Problem to work on: Set down each line of the material that follows, exactly, with no pictures.

++++ Source material ++++

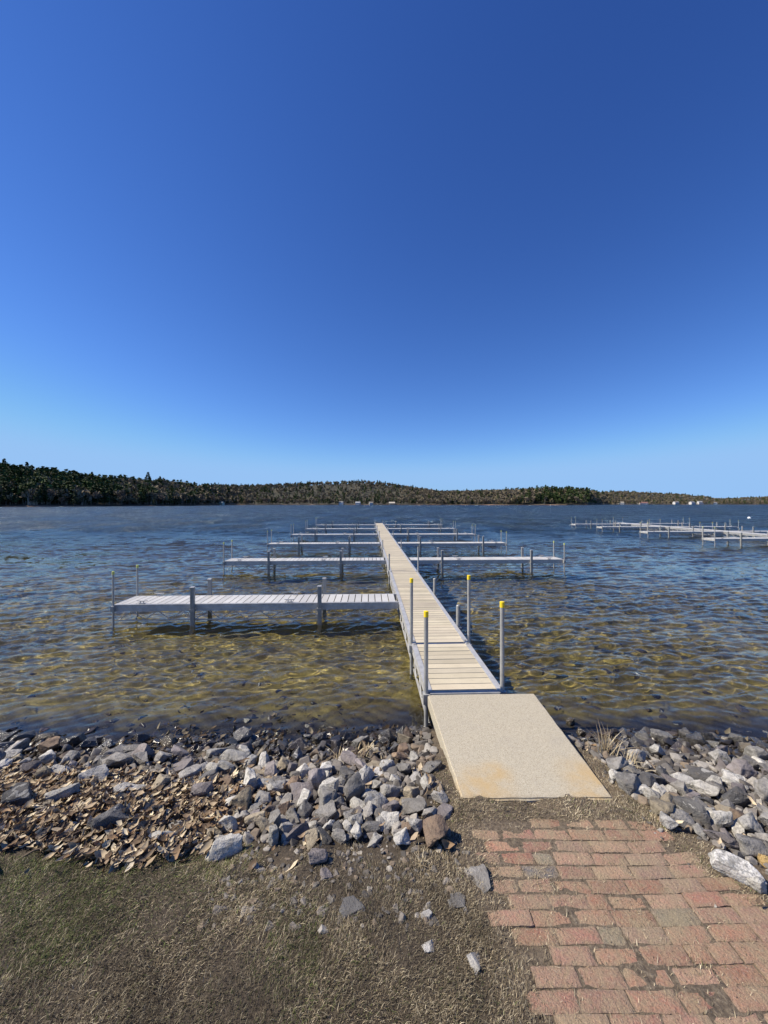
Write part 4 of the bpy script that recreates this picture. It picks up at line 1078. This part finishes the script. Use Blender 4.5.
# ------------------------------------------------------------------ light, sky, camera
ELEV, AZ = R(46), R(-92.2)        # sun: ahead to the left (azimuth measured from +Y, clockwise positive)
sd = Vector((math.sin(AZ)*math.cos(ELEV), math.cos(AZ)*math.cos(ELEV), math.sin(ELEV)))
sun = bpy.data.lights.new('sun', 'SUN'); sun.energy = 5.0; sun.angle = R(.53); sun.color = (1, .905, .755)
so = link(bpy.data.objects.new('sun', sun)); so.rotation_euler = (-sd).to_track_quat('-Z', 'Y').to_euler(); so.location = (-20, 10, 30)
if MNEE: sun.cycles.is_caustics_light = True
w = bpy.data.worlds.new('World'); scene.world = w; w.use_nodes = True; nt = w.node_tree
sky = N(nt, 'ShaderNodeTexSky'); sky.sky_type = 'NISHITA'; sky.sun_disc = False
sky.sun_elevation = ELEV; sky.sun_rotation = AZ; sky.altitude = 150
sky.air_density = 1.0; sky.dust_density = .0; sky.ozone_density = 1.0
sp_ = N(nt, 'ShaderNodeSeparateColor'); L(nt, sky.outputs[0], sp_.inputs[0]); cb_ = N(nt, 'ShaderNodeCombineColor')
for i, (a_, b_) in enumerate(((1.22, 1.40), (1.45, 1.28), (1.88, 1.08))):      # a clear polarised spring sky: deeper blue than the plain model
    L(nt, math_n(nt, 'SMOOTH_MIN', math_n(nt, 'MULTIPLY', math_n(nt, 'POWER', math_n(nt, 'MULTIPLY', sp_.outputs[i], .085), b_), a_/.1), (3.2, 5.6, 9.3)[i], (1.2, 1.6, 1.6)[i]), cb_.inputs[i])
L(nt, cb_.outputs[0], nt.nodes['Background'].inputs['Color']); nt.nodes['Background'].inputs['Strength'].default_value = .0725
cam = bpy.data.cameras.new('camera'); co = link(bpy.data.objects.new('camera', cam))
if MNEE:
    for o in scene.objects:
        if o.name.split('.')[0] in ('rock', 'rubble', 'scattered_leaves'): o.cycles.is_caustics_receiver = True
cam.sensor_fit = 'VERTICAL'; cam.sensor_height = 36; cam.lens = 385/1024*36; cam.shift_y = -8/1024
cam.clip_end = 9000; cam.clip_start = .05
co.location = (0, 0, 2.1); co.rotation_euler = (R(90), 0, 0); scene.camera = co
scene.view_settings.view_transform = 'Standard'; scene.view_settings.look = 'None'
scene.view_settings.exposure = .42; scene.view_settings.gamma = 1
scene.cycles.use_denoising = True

++++

Task output:
Write part 4 of the bpy script that recreates this picture. It picks up at line 1078. This part finishes the script. Use Blender 4.5.
# ------------------------------------------------------------------ light, sky, camera
ELEV, AZ = R(46), R(-92.2)        # sun: ahead to the left (azimuth measured from +Y, clockwise positive)
sd = Vector((math.sin(AZ)*math.cos(ELEV), math.cos(AZ)*math.cos(ELEV), math.sin(ELEV)))
sun = bpy.data.lights.new('sun', 'SUN'); sun.energy = 5.0; sun.angle = R(.53); sun.color = (1, .905, .755)
so = link(bpy.data.objects.new('sun', sun)); so.rotation_euler = (-sd).to_track_quat('-Z', 'Y').to_euler(); so.location = (-20, 10, 30)
if MNEE: sun.cycles.is_caustics_light = True
w = bpy.data.worlds.new('World'); scene.world = w; w.use_nodes = True; nt = w.node_tree
sky = N(nt, 'ShaderNodeTexSky'); sky.sky_type = 'NISHITA'; sky.sun_disc = False
sky.sun_elevation = ELEV; sky.sun_rotation = AZ; sky.altitude = 150
sky.air_density = 1.0; sky.dust_density = .0; sky.ozone_density = 1.0
sp_ = N(nt, 'ShaderNodeSeparateColor'); L(nt, sky.outputs[0], sp_.inputs[0]); cb_ = N(nt, 'ShaderNodeCombineColor')
for i, (a_, b_) in enumerate(((1.22, 1.40), (1.45, 1.28), (1.88, 1.08))):      # a clear polarised spring sky: deeper blue than the plain model
    L(nt, math_n(nt, 'SMOOTH_MIN', math_n(nt, 'MULTIPLY', math_n(nt, 'POWER', math_n(nt, 'MULTIPLY', sp_.outputs[i], .085), b_), a_/.1), (3.2, 5.6, 9.3)[i], (1.2, 1.6, 1.6)[i]), cb_.inputs[i])
L(nt, cb_.outputs[0], nt.nodes['Background'].inputs['Color']); nt.nodes['Background'].inputs['Strength'].default_value = .0725
cam = bpy.data.cameras.new('camera'); co = link(bpy.data.objects.new('camera', cam))
if MNEE:
    for o in scene.objects:
        if o.name.split('.')[0] in ('rock', 'rubble', 'scattered_leaves'): o.cycles.is_caustics_receiver = True
cam.sensor_fit = 'VERTICAL'; cam.sensor_height = 36; cam.lens = 385/1024*36; cam.shift_y = -8/1024
cam.clip_end = 9000; cam.clip_start = .05
co.location = (0, 0, 2.1); co.rotation_euler = (R(90), 0, 0); scene.camera = co
scene.view_settings.view_transform = 'Standard'; scene.view_settings.look = 'None'
scene.view_settings.exposure = .42; scene.view_settings.gamma = 1
scene.cycles.use_denoising = True